■ **OBJECTIVE**
All of the data should be output character for character, except the pictures.

■ **DATA PROVIDED**
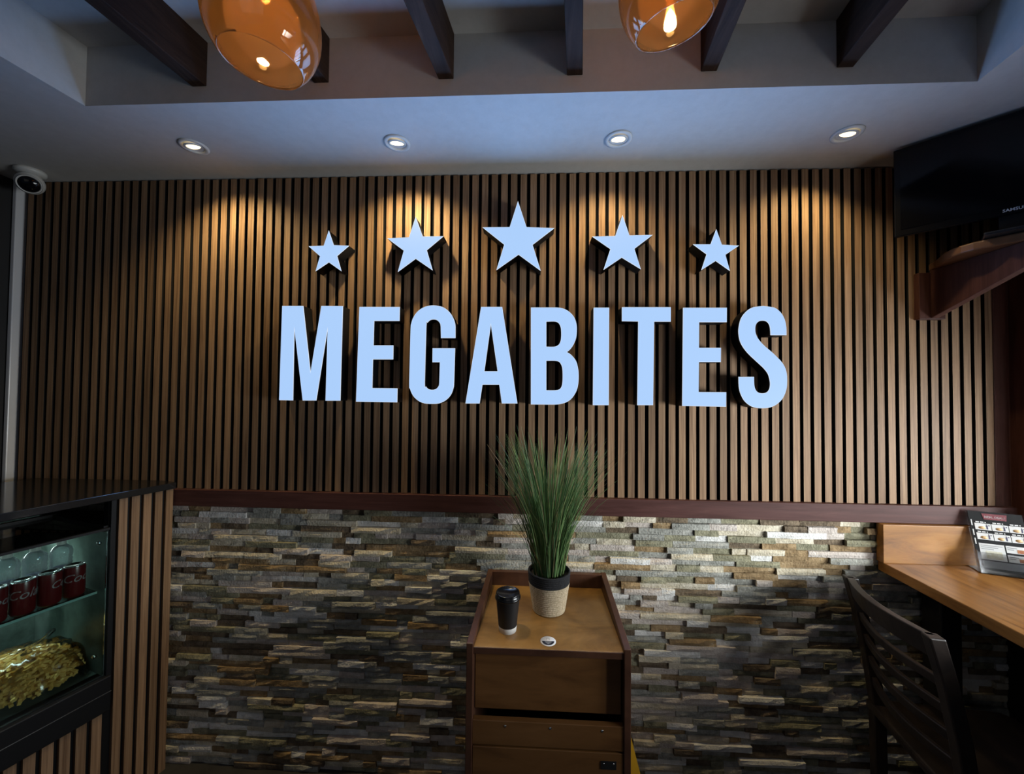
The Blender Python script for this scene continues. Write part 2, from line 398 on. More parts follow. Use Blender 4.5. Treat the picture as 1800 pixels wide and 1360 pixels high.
# ceiling: low soffit round a raised tray
YT = -0.412
tl, trr = -1.437, 1.282
def tx(x, y): return x + SK*(y-YT)
ce = MB()
ce.box(-2.6, 2.5, YT, 0.20, ZC, ZU+0.1)
ce.hexa([(-2.6,YF,ZC),(tx(tl,YF),YF,ZC),(tl,YT,ZC),(-2.6,YT,ZC)], [(-2.6,YF,ZU+0.1),(tx(tl,YF),YF,ZU+0.1),(tl,YT,ZU+0.1),(-2.6,YT,ZU+0.1)])
ce.hexa([(tx(trr,YF),YF,ZC),(2.5,YF,ZC),(2.5,YT,ZC),(trr,YT,ZC)], [(tx(trr,YF),YF,ZU+0.1),(2.5,YF,ZU+0.1),(2.5,YT,ZU+0.1),(trr,YT,ZU+0.1)])
ce.box(-2.6, 2.5, YF, YT, ZU, ZU+0.1)
ceil = ce.build('ceiling', M['plaster']); tag(ceil, kind='structure')
for i, (bx, words) in enumerate(((-1.055,'first from the left, beyond the left lamp'),(-0.658,'behind the left amber pendant'),(-0.265,'third from the left'),(0.128,'fourth from the left, seen end on'),(0.524,'behind the right amber pendant'),(0.914,'at the far right'))):
    y0, y1 = YT, YF+0.05
    w = 0.0235
    mb = MB()
    mb.hexa([(tx(bx-w,y1),y1,2.51),(tx(bx+w,y1),y1,2.51),(bx+w,y0,2.51),(bx-w,y0,2.51)], [(tx(bx-w,y1),y1,ZU),(tx(bx+w,y1),y1,ZU),(bx+w,y0,ZU),(bx-w,y0,ZU)])
    o = mb.build('ceiling_beam', M['beam'], bevel=0.002)
    tag(o, 'dark wooden ceiling beam '+words, 'beam', 'beams across the ceiling tray')

# ------------------------------------------------------------------ downlights
DL_W = 19.0
DLS = [((341,257),'leftmost white recessed downlight in the soffit', 1.00, (0.06,0.20)),
       ((698,251),'second white recessed downlight from the left, above a star', 1.5, (-0.02,0.22)),
       ((1087,244),'third white recessed downlight from the left, just right of the middle star', 0.75, (0.0,0.16)),
       ((1489,235),'rightmost white recessed downlight, near the television', 0.8, (-0.06,0.19))]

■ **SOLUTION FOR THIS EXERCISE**
The Blender Python script for this scene continues. Write part 2, from line 398 on. More parts follow. Use Blender 4.5. Treat the picture as 1800 pixels wide and 1360 pixels high.
# ceiling: low soffit round a raised tray
YT = -0.412
tl, trr = -1.437, 1.282
def tx(x, y): return x + SK*(y-YT)
ce = MB()
ce.box(-2.6, 2.5, YT, 0.20, ZC, ZU+0.1)
ce.hexa([(-2.6,YF,ZC),(tx(tl,YF),YF,ZC),(tl,YT,ZC),(-2.6,YT,ZC)], [(-2.6,YF,ZU+0.1),(tx(tl,YF),YF,ZU+0.1),(tl,YT,ZU+0.1),(-2.6,YT,ZU+0.1)])
ce.hexa([(tx(trr,YF),YF,ZC),(2.5,YF,ZC),(2.5,YT,ZC),(trr,YT,ZC)], [(tx(trr,YF),YF,ZU+0.1),(2.5,YF,ZU+0.1),(2.5,YT,ZU+0.1),(trr,YT,ZU+0.1)])
ce.box(-2.6, 2.5, YF, YT, ZU, ZU+0.1)
ceil = ce.build('ceiling', M['plaster']); tag(ceil, kind='structure')
for i, (bx, words) in enumerate(((-1.055,'first from the left, beyond the left lamp'),(-0.658,'behind the left amber pendant'),(-0.265,'third from the left'),(0.128,'fourth from the left, seen end on'),(0.524,'behind the right amber pendant'),(0.914,'at the far right'))):
    y0, y1 = YT, YF+0.05
    w = 0.0235
    mb = MB()
    mb.hexa([(tx(bx-w,y1),y1,2.51),(tx(bx+w,y1),y1,2.51),(bx+w,y0,2.51),(bx-w,y0,2.51)], [(tx(bx-w,y1),y1,ZU),(tx(bx+w,y1),y1,ZU),(bx+w,y0,ZU),(bx-w,y0,ZU)])
    o = mb.build('ceiling_beam', M['beam'], bevel=0.002)
    tag(o, 'dark wooden ceiling beam '+words, 'beam', 'beams across the ceiling tray')

# ------------------------------------------------------------------ downlights
DL_W = 19.0
DLS = [((341,257),'leftmost white recessed downlight in the soffit', 1.00, (0.06,0.20)),
       ((698,251),'second white recessed downlight from the left, above a star', 1.5, (-0.02,0.22)),
       ((1087,244),'third white recessed downlight from the left, just right of the middle star', 0.75, (0.0,0.16)),
       ((1489,235),'rightmost white recessed downlight, near the television', 0.8, (-0.06,0.19))]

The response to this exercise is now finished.